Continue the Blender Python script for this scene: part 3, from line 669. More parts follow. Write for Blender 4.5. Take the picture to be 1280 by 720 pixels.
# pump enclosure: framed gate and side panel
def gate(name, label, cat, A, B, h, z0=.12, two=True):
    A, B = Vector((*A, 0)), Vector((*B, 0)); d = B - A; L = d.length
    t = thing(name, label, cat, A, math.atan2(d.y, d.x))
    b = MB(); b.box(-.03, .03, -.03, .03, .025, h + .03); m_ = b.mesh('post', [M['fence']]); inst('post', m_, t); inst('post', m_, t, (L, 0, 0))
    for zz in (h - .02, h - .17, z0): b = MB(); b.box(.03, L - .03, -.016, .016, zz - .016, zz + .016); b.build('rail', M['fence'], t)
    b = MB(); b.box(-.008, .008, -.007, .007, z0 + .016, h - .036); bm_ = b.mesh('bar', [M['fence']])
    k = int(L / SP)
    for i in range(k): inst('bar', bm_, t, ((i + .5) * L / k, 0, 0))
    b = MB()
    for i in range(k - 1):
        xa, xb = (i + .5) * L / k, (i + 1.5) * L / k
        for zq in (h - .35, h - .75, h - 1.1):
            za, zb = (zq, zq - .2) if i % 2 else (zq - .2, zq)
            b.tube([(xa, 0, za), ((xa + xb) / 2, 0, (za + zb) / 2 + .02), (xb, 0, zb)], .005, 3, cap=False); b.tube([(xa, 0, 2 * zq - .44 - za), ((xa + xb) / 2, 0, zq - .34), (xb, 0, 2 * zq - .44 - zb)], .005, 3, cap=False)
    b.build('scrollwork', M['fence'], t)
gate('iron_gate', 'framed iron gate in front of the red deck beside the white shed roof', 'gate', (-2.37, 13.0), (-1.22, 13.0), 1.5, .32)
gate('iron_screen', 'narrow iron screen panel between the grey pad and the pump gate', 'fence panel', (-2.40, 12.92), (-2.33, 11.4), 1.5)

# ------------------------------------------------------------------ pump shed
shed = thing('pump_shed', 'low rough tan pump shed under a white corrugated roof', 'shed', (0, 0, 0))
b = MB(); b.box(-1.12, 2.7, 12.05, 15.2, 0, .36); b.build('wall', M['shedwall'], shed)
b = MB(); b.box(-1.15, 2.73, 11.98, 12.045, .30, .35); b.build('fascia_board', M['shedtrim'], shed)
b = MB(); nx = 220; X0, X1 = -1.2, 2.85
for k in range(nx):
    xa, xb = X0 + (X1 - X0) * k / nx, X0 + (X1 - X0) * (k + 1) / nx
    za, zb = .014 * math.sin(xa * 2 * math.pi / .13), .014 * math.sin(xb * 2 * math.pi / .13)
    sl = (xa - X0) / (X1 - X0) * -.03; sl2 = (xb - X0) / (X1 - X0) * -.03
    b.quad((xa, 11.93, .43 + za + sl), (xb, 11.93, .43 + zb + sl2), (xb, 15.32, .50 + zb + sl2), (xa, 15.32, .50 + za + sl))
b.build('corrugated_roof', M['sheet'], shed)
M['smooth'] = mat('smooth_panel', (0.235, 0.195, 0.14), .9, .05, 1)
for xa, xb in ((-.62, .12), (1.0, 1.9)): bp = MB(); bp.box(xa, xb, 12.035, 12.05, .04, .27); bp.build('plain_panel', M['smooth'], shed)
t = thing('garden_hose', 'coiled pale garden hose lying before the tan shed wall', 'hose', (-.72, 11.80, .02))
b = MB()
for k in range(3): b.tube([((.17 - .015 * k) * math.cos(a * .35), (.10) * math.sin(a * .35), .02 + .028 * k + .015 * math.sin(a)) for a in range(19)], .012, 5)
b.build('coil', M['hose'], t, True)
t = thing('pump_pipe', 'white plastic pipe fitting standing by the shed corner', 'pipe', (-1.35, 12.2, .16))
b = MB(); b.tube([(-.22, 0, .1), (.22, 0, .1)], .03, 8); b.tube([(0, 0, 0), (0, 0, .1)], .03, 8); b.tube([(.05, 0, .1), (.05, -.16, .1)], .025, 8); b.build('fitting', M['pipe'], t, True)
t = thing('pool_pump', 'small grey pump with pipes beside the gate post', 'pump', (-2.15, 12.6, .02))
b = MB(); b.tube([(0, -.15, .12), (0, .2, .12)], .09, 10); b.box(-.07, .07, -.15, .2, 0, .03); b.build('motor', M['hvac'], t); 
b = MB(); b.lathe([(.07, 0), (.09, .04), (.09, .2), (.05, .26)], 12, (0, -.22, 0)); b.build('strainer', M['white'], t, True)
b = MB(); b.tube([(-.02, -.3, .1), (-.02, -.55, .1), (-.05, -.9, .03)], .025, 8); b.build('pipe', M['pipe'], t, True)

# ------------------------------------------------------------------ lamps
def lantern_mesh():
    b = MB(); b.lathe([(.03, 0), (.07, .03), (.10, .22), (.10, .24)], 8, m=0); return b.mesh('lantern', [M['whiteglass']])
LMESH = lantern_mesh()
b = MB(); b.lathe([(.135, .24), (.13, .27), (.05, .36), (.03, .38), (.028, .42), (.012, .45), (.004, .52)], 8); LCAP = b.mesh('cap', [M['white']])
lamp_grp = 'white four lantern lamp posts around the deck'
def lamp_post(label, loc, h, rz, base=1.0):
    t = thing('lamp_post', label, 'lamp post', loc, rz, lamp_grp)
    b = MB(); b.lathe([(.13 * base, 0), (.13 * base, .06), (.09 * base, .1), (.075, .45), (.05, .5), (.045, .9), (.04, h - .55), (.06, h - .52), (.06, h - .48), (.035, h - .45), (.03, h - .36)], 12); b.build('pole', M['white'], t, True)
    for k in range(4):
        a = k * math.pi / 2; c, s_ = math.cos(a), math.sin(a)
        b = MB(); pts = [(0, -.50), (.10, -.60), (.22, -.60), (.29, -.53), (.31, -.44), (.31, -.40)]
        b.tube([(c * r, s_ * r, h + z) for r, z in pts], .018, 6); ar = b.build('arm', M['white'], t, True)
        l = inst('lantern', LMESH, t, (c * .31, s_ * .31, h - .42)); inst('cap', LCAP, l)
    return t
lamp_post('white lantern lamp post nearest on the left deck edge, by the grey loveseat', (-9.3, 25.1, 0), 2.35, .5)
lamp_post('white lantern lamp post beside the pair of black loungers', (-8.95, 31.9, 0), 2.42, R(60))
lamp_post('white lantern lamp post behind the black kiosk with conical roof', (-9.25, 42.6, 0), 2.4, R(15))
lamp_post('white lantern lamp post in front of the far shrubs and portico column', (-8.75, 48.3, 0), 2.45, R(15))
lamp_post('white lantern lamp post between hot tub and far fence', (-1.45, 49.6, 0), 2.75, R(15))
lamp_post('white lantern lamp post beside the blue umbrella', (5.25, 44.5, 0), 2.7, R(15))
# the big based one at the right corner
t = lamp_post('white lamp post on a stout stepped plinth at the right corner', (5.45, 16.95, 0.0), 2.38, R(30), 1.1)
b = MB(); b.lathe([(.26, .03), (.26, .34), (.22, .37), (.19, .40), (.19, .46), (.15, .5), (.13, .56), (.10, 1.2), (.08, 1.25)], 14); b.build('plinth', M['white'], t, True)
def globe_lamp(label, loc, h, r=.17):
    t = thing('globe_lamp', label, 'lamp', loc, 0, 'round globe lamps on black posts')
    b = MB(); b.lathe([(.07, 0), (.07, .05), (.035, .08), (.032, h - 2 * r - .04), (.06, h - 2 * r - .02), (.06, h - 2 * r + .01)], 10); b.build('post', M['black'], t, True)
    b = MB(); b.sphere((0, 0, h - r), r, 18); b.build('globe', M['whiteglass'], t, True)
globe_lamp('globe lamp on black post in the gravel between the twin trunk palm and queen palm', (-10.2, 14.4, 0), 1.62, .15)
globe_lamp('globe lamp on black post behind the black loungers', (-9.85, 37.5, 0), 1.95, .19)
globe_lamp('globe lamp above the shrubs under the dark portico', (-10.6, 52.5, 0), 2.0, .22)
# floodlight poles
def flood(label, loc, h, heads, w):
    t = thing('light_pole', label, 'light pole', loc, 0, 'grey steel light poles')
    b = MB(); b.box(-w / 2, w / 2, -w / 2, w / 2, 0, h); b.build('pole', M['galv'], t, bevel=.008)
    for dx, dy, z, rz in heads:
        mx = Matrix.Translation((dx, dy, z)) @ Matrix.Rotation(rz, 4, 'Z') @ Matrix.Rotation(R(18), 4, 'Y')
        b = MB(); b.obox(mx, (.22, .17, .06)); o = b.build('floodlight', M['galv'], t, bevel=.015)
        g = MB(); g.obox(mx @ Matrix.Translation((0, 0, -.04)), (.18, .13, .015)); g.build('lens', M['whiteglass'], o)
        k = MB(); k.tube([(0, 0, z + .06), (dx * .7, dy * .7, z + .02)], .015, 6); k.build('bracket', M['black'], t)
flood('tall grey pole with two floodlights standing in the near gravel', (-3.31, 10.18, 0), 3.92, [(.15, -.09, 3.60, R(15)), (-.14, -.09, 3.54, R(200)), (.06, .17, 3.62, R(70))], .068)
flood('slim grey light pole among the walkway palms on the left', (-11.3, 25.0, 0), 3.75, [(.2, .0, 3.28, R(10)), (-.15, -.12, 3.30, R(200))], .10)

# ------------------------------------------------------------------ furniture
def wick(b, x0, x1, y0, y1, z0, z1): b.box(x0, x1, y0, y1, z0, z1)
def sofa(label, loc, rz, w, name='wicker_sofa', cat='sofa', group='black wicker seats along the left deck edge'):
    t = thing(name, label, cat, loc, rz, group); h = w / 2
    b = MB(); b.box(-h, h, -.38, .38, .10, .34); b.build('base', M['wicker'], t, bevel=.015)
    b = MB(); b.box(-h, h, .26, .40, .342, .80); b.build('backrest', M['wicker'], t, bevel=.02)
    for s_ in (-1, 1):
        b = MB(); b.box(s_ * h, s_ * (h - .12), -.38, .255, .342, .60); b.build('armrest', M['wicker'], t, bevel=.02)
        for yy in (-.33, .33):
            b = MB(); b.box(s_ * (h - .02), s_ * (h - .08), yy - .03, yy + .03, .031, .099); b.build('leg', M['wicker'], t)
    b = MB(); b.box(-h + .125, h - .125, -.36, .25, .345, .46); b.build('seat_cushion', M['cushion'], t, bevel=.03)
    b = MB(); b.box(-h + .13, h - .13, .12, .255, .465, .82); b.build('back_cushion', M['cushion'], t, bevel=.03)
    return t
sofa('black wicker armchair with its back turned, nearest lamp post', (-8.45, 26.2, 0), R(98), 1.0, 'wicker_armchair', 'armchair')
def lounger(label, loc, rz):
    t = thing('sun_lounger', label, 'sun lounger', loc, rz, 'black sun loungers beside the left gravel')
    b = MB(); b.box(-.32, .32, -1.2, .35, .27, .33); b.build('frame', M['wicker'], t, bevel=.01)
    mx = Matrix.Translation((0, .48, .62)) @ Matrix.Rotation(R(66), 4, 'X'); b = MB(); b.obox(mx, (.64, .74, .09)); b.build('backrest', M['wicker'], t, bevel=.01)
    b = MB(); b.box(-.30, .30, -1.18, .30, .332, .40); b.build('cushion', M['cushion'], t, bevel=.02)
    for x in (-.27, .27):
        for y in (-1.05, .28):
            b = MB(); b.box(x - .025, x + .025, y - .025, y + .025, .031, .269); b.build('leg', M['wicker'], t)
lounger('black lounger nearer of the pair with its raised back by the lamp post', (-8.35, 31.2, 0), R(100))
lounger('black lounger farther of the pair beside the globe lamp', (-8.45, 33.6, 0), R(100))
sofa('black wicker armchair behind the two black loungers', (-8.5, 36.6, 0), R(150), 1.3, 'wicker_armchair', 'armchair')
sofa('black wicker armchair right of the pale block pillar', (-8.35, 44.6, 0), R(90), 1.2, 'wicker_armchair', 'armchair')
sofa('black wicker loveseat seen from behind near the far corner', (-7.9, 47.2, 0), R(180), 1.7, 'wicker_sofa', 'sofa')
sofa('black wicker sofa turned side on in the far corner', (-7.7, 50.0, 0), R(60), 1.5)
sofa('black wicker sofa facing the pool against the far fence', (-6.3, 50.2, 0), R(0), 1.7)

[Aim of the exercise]
Your task is to quote the lines above, beginning with the first and ending with the one that holds "gate('iron_screen', 'narrow iron".

[Exercise answer]
Continue the Blender Python script for this scene: part 3, from line 669. More parts follow. Write for Blender 4.5. Take the picture to be 1280 by 720 pixels.
# pump enclosure: framed gate and side panel
def gate(name, label, cat, A, B, h, z0=.12, two=True):
    A, B = Vector((*A, 0)), Vector((*B, 0)); d = B - A; L = d.length
    t = thing(name, label, cat, A, math.atan2(d.y, d.x))
    b = MB(); b.box(-.03, .03, -.03, .03, .025, h + .03); m_ = b.mesh('post', [M['fence']]); inst('post', m_, t); inst('post', m_, t, (L, 0, 0))
    for zz in (h - .02, h - .17, z0): b = MB(); b.box(.03, L - .03, -.016, .016, zz - .016, zz + .016); b.build('rail', M['fence'], t)
    b = MB(); b.box(-.008, .008, -.007, .007, z0 + .016, h - .036); bm_ = b.mesh('bar', [M['fence']])
    k = int(L / SP)
    for i in range(k): inst('bar', bm_, t, ((i + .5) * L / k, 0, 0))
    b = MB()
    for i in range(k - 1):
        xa, xb = (i + .5) * L / k, (i + 1.5) * L / k
        for zq in (h - .35, h - .75, h - 1.1):
            za, zb = (zq, zq - .2) if i % 2 else (zq - .2, zq)
            b.tube([(xa, 0, za), ((xa + xb) / 2, 0, (za + zb) / 2 + .02), (xb, 0, zb)], .005, 3, cap=False); b.tube([(xa, 0, 2 * zq - .44 - za), ((xa + xb) / 2, 0, zq - .34), (xb, 0, 2 * zq - .44 - zb)], .005, 3, cap=False)
    b.build('scrollwork', M['fence'], t)
gate('iron_gate', 'framed iron gate in front of the red deck beside the white shed roof', 'gate', (-2.37, 13.0), (-1.22, 13.0), 1.5, .32)
gate('iron_screen', 'narrow iron screen panel between the grey pad and the pump gate', 'fence panel', (-2.40, 12.92), (-2.33, 11.4), 1.5)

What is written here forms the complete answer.